Cependant, on peut souligner d’importantes limites qui viennent tempérer ces conclusions :
- Comme mentionné précédemment, il n’est pas clair si les objectifs sont antérieurs aux plans d’actions et aux réductions d’émissions constatés : l’effet décisif de la fixation d’objectif sur la réduction d’émissions n’est pas prouvé.
- Une réduction forte des émissions liées aux scopes 1 et 2 sur le court terme n’est pas la garantie d’une réduction similaire sur le long-terme : les entreprises s’attaquent d’abord aux gisements de réduction d’émissions les plus simples et les plus efficaces. Rien ne garantit que d’autres actions plus complexes puissent être mises en œuvre ultérieurement.
- Les études ne permettent pas de vérifier les moyens mis en œuvre par les entreprises pour réduire leurs émissions de scopes 1 et 2. Or, de nombreux biais existent dans la comptabilité carbone pour réduire ces émissions 1) sans réelle baisse de la consommation d’énergie 2) sans financement de nouvelles capacités renouvelables, deux conditions indispensables pour atteindre la neutralité carbone mondiale. Parmi ces biais, on peut citer par exemple :
- l’externalisation : les émissions de scope 1 et 2 des activités concernées sont directement transférées en scope 3 et sortent du périmètre
- l’achat de garantie d’origine, par exemple des contrats d’approvisionnement d’électricité renouvelable, qui permettent d’annuler entièrement les émissions en scope 2 sans baisser la consommation d’électricité. De plus, si l’achat de contrats verts par les entreprises part d'une intention louable, ceux-ci ne garantissent pas nécessairement le développement de nouvelles capacités renouvelables : les contrats financent souvent d'anciennes centrales renouvelables largement amorties, comme c’est le cas en France avec la production hydroélectrique[5].

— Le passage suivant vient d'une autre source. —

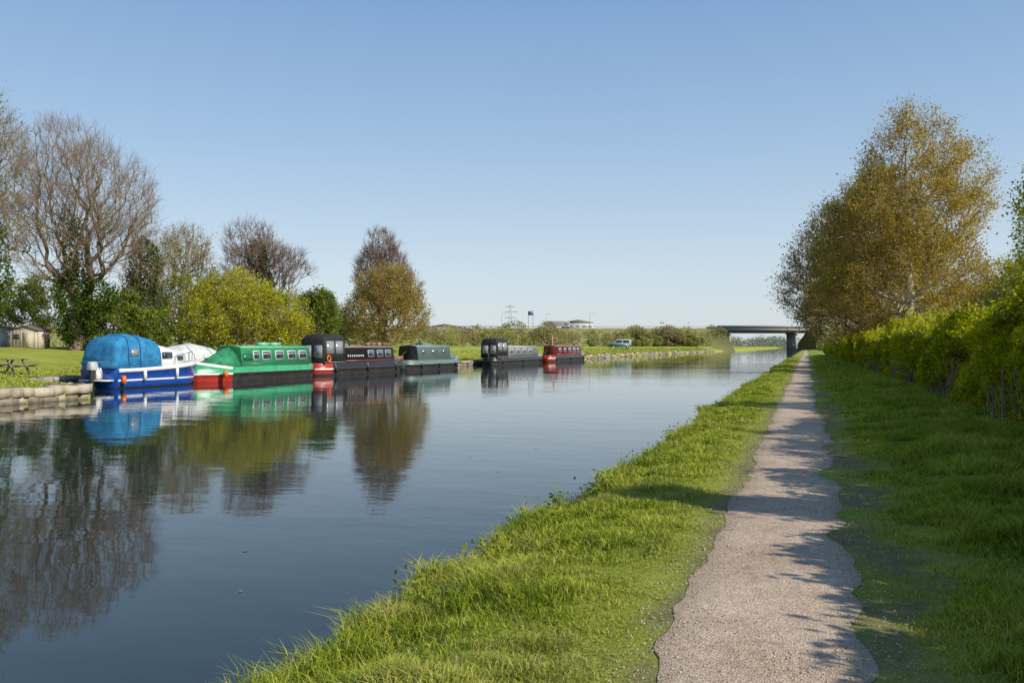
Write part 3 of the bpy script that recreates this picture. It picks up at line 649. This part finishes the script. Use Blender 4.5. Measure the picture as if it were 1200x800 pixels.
narrowboat(-31.0,48.9,12.9,False,dict(hull=M['black'],side=M['black'],roof=M['grey'],end=M['maroon'],stripe=M['maroon'],frame=M['lightgrey'],rail=M['red']),(3.0,10.4),hood=(.35,2.99,2.75),windows=[(6.8,.8,.4),(8.2,.8,.4),(9.5,.8,.4)],bandsend='stern',extras=ex_black)
def ex_sage(e,L,gw,ch,a,b): box('roof_locker',e,(0,a+3,ch+.16),(.7,1.6,.2),M['sage'],bev=.02)
narrowboat(-31.0,62.4,11.2,False,dict(hull=M['sage'],side=M['sage'],roof=M['sage_l'],end=M['black'],frame=M['lightgrey'],rail=M['sage_l']),(1.2,8.0),ports=(2.4,4.4,6.6),cratch=(8.01,9.8,M['sage']),ch=2.0,extras=ex_sage)
narrowboat(-31.0,82.3,17.4,False,dict(hull=M['black'],side=M['grey'],roof=M['lightgrey'],end=M['black'],stripe=M['black'],frame=M['white'],rail=M['white']),(3.6,14.4),hood=(.3,3.59,2.8),windows=[(5,1,.45),(7.2,1,.45),(9.4,1,.45),(11.6,1,.45)])
def ex_flag(e,L,gw,ch,a,b):
    pipe('flag_staff',e,[(0,3.4,ch),(0,3.4,ch+1.3)],.03,M['white']); 
    loft('flag',e,[[(0,3.4,ch+1.3),(0,3.4,ch+.7),(.02,3.4,ch+.7)],[(.12,3.9,ch+1.22),(.12,3.9,ch+.64),(.14,3.9,ch+.64)],[(-.02,4.4,ch+1.15),(-.02,4.4,ch+.6),(0,4.4,ch+.6)]],[M['red']],[0,0,0])
narrowboat(-31.0,102.5,18,False,dict(hull=M['black'],side=M['maroon'],roof=M['grey'],end=M['maroon'],stripe=M['red'],frame=M['white'],rail=M['red']),(2.2,14.8),windows=[(4,1,.45),(6.4,1,.45),(8.8,1,.45),(11.2,1,.45),(13.2,.8,.45)],bandsend='stern',extras=ex_flag,ch=2.05)

# ---------------------------------------------------------------- cruisers
def cruiser(x,y,L,tarp=False):
    e=empty('cabin_cruiser',(x,y,WZ)); HW=1.1; secs=[];mi=[]
    ys=[0,.4,1.5,3,L-2.2,L-1.5,L-.9,L-.4,L-.05]
    for yy in ys:
        t=max(0,(yy-(L-2.6))/2.6); w=HW*(1-t**2.3)+.03; g=.92+.3*(yy/L)**2
        zs=[(0,g),(.02,g-.05),(.02,g-.16),(-.01,g-.17),(-.05,.42),(-.055,.34),(-.13,.06),(-.5,-.3)]
        R=[(max(w+o*(1-t*.6),.01),yy+(z-.3)*.35*t,z) for o,z in zs]; secs.append(R+[(-a,b,c) for a,b,c in R][::-1])
        mi.append([1,1,2,0,1,0,3,3,3,0,1,0,2,1,1,1])
    loft('hull',e,secs,[M['blue'] if not tarp else M['white'],M['white'],M['red'] if not tarp else M['grey'],M['hullblack']],mi[:-1],cap=(0,0))
    if tarp:
        S2=[]
        for yy,z,w in ((-.05,1.35,1.05),(.8,1.95,1.1),(2.4,2.15,1.1),(3.8,1.95,1.08),(L-1.2,1.5,.7),(L-.2,1.25,.15)):
            g=.94+.3*(yy/L)**2; S2.append([(w+.05,yy,g-.12),(w*.93,yy,g+.45*(z-g)),(w*.45,yy,z-.12),(0,yy,z),(-w*.45,yy,z-.12),(-w*.93,yy,g+.45*(z-g)),(-w-.05,yy,g-.12)])
        loft('tarpaulin',e,S2,[M['tarpwhite']],[0]*7)
        for yy in (.8,1.6,2.4,3.2,4.0): pipe('tarp_rope',e,[(1.17,yy,.75),(1.06,yy,1.45),(.5,yy,2.0)],.015,M['grey'])
        return e
    a,b=2.9,5.2
    loft('coachroof',e,[[(.92,a,1.0),(.84,a,1.95),(.5,a,2.08),(0,a,2.12),(-.5,a,2.08),(-.84,a,1.95),(-.92,a,1.0)],[(.86,4.1,1.02),(.74,4.1,1.72),(.5,4.1,1.84),(0,4.1,1.88),(-.5,4.1,1.84),(-.74,4.1,1.72),(-.86,4.1,1.02)],[(.6,b,1.08),(.5,b-.1,1.5),(.3,b-.15,1.6),(0,b-.15,1.62),(-.3,b-.15,1.6),(-.5,b-.1,1.5),(-.6,b,1.08)]],[M['white']],[0]*7)
    for sd in (1,-1):
        box('cabin_window',e,(sd*.865,3.45,1.52),(.04,.75,.32),M['glass'],(0,-sd*.11,sd*.07)); box('cabin_window',e,(sd*.73,4.55,1.36),(.04,.5,.2),M['glass'],(0,-sd*.13,sd*.2))
        pipe('bow_rail',e,[(sd*.95,3.9,1.06),(sd*.92,4.0,1.5),(sd*.6,L-1.1,1.62),(sd*.1,L-.2,1.7),(sd*.08,L-.2,1.25)],.018,M['chrome'])
        pipe('rail_post',e,[(sd*.62,L-1.1,1.12),(sd*.6,L-1.1,1.62)],.015,M['chrome'])
        cyl('fender',e,(sd*1.17,1.6,.35),(sd*1.17,1.6,.85),.08,M['white']); cyl('fender',e,(sd*1.17,3.8,.4),(sd*1.17,3.8,.9),.08,M['white'])
    loft('windscreen',e,[[(.86,2.75,1.9),(.86,2.8,1.9),(.78,2.55,2.3),(.78,2.5,2.3)],[(-.86,2.75,1.9),(-.86,2.8,1.9),(-.78,2.55,2.3),(-.78,2.5,2.3)]],[M['glass']],[0]*4)
    S2=[]; r3=np.random.default_rng(4)
    for yy,z,w in ((-.08,1.55,1.0),(.02,2.05,1.02),(.14,2.26,1.03),(.38,2.42,1.05),(.7,2.48,1.05),(1.0,2.54,1.06),(1.45,2.48,1.05),(1.9,2.48,1.05),(2.4,2.38,1.03),(2.75,2.24,1.0),(2.95,2.06,.95)):
        k=z-.93; j=lambda:1+r3.normal()*.014; rr=[(w*j(),yy,.93),(w*.99*j(),yy,.93+k*.3),(w*.96*j(),yy,.93+k*.60),(w*.89*j(),yy,.93+k*.82),(w*.75*j(),yy,.93+k*.94),(w*.4,yy,z*j()),(0,yy,z+.02)]
        S2.append(rr+[(-a_,b_,c_2) for a_,b_,c_2 in rr[:-1]][::-1])
    loft('canvas_canopy',e,S2,[M['canvasblue']],[0]*13,smooth=False)
    for yy in (.7,1.45): pipe('canopy_seam',e,[(1.075,yy,.95),(1.06,yy,1.42),(1.03,yy,1.87),(.955,yy,2.21),(.81,yy,2.40),(.42,yy,2.51),(0,yy,2.53)],.014,M['blue'])
    for sd in (1,-1): box('canopy_window',e,(sd*1.04,1.08,1.66),(.02,.5,.34),M['greypanel'],(0,-sd*.06,0))
    box('outboard_bracket',e,(0,-.15,.7),(.35,.3,.5),M['white']); box('outboard_cowl',e,(0,-.42,1.05),(.36,.5,.42),M['lightgrey'],bev=.07,taper=(.8,.8)); box('outboard_leg',e,(0,-.42,.35),(.14,.22,1.1),M['rubber'],taper=(1,1.4)); box('cavitation_plate',e,(0,-.46,.02),(.26,.4,.03),M['rubber'])
    box('swim_platform',e,(.0,-.22,.38),(1.7,.4,.06),M['white'])
    cyl('mooring_buoy',e,(1.18,.25,.25),(1.18,.25,.6),.13,M['orange'],12,.09)
    pipe('stern_rail',e,[(.85,-.1,.95),(.85,-.3,1.25),(-.85,-.3,1.25),(-.85,-.1,.95)],.02,M['chrome'])
    return e
cruiser(-31.1,31.3,6.4)
cruiser(-33.95,38.4,6.4,True)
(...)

- Dans la seule étude qui traite des objectifs incluant le scope 3, ils se révèlent moins ambitieux et peu respectés. Or ce périmètre représente la grande majorité des émissions de GES pour la quasi-totalité des entreprises dans le monde : la baisse du scope 3 est indispensable pour atteindre l’objectif de neutralité carbone mondial.
Ainsi, ces premières études doivent être complétées par une analyse incluant notamment l’évaluation du scope 3 et des moyens mis en œuvre pour réduire les émissions de GES. Pour cela, le reporting complet (sur tous les scopes) et précis des émissions par les entreprises doit être encouragé. Or à ce jour et pendant encore plusieurs années, la France reste le seul pays au monde à imposer un reporting des émissions du scope 3.
Et n’oublions jamais qu’il y a urgence. Le dernier rapport du GIEC[6] souligne une tendance record sur la dernière décennie 2010-2019, période pendant laquelle les émissions ont été supérieures à celles de toutes les décennies précédentes. Une étude scientifique du 21 mars 2022 publiée dans la revue Nature indique également qu’au rythme actuel de croissance des émissions de GES mondiales (qui ont rebondi de 4.8% en 2021), le budget carbone restant pour limiter le réchauffement anthropique à 1,5 °C pourrait être épuisé en seulement 9,5 ans[7].
Preuve que l’effort à fournir par l’ensemble des organisations est immense, et largement sous-estimé.